Hamilton told Purdy that he was determined to trace the slander. Purdy mentioned that Governor Clinton had a copy of the British letter, and Hamilton decided to contact his old bogeyman. That same day, Clinton was nominated by the Republicans as Jefferson’s running mate for vice president. Hamilton demanded of his longtime foe “a frank and candid explanation of so much of the matter as relates to yourself.”48 Clinton said that a General Macomb had shown him a copy of the letter around the time of the Constitutional Convention. Hamilton insisted that Clinton send him the letter, if he retained it in his files, so that he could hunt down its source. Clinton sent a blunt, unrep
entant reply, saying that he could not find the letter but precisely recollected its contents: “It recommended a government for the United States similar to that of Great Britain.... The [American] House of Lords was to be composed partly of the British hereditary nobility and partly of such of our own citizens as should have most merit in bringing about the measure.”49 Clinton clearly gave credence to this nonsensical fairy tale, and he no longer felt any need to defer to Hamilton, who had lost his power and could now be bullied. In a guarded response, Hamilton expressed hope that if Clinton found the letter, he would hand it over to him. For fifteen years, Hamilton had tried to run down the sources of the lies told about him. The effort had left him weary and dispirited, but he still could not shed the fantasy that, if only he went after slander with sufficient persistence, he could vanquish his detractors once and for all.

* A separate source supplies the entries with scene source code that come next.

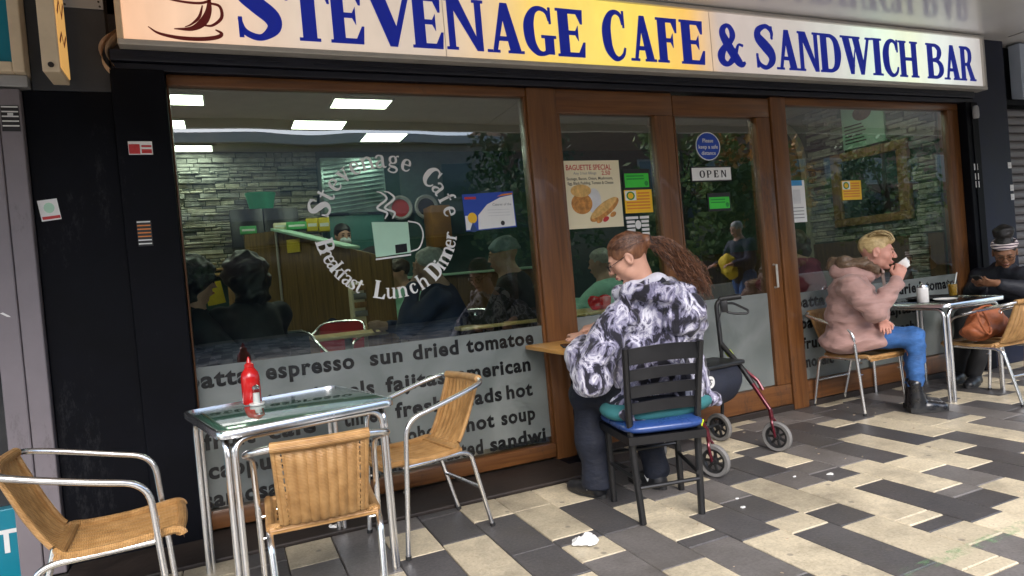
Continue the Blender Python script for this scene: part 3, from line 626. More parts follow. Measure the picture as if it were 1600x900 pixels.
MB().tube([(3.80,3.765,.95),(3.80,3.735,.95),(3.80,3.735,1.12),(3.80,3.765,1.12)],.009,8).build('pull_handle','alu_trim',dr)
# right window
rw = thing('shop_window', 'right cafe window showing the stone clad wall inside', 'shop window', (5,3.8,0))
bar((3.893,YF-.012,.0),(4.046,YB,2.394),'stile','frame_brown',rw,.01); bar((3.8875,3.80,.05),(3.8925,YB,2.39),'shadow_gap','black_paint',rw,.002) if False else None
bar((4.0465,YF,2.337),(6.122,YB,2.394),'top_rail','frame_brown_h',rw); bar((4.0465,YF,.05),(6.122,YB,.20),'bottom_rail','frame_brown_h',rw)
bar((5.975,YF,.2005),(6.122,YB,2.3365),'stile','frame_brown',rw)
glassbox(4.0465,5.975,.20,2.337,rw)
fb2 = MB().box((4.047,3.7965,.205),(5.9745,3.799,.884)).build('frosted_band','frosted_film',rw,smooth=False)
W2 = [(4.02,.768,'batta',.0),(4.40,.768,'espresso',.475),(4.965,.768,'sun',.19),(5.2,.768,'dried',.285),(5.55,.768,'tomatoes',.505),(4.06,.603,'paninis',.38),(4.62,.603,'bagels',.33),(5.03,.603,'fajitas',.385),
 (4.06,.445,'fruit',.25),(4.37,.445,'cafe',.27),(4.78,.445,'time',.19),(5.08,.445,'fresh',.29),(4.05,.30,'mosaic',.33),(4.50,.30,'mocha',.30),(4.9,.30,'hot',.19)]
frosted_words([w_ for w_ in W2], fb2, rw, 4.05, 5.97)

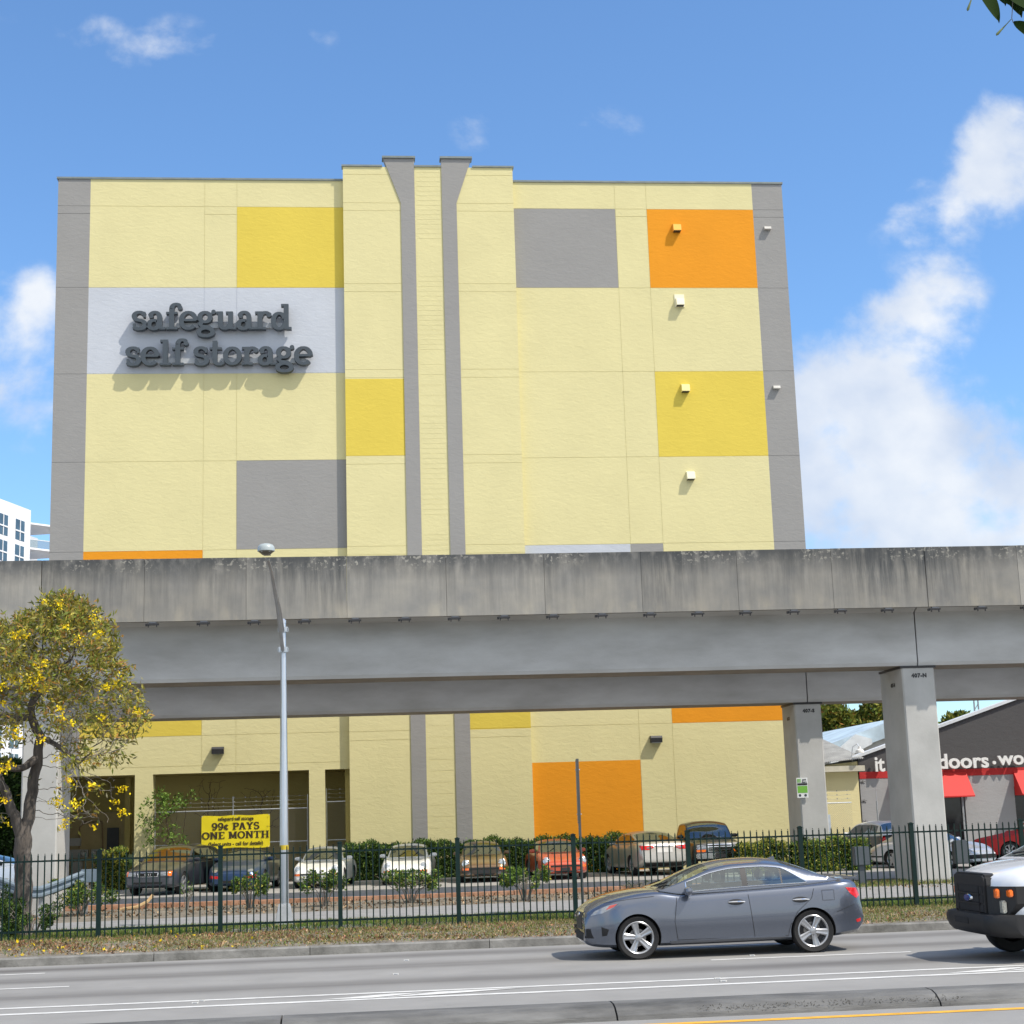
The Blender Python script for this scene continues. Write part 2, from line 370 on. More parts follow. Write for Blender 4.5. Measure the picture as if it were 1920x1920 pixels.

To fathom the full bitterness of Aaron Burr in the spring of 1804, one must dip into the hateful campaign literature spewed forth by his opponents during the gubernatorial race. Few elections in American history have trafficked in such personal defamation. Undeterred by Burr’s libel suit, Cheetham’s American Citizen engaged in ever more reckless sallies against him. Cheetham advised readers that his staff had assembled a list of “upwards of twenty women of ill fame with whom [Burr] has been connected.” Another list in his possession, he said, cited married ladies who were divorced due to Burr’s seductions as well as “chaste and respectable ladies whom he has attemped to seduce.”50 The most infamous Cheetham tale concerned a “nigger ball” that Burr allegedly threw at his Richmond Hill estate to woo free black voters.51 Supervised by his slave Alexis—described by an early Burr biographer as “the black factotum of the establishment”—this party was said to have featured Burr dancing with a voluptuous black woman, whom he then seduced.52 This election coverage set a new low for Cheetham, which is saying something.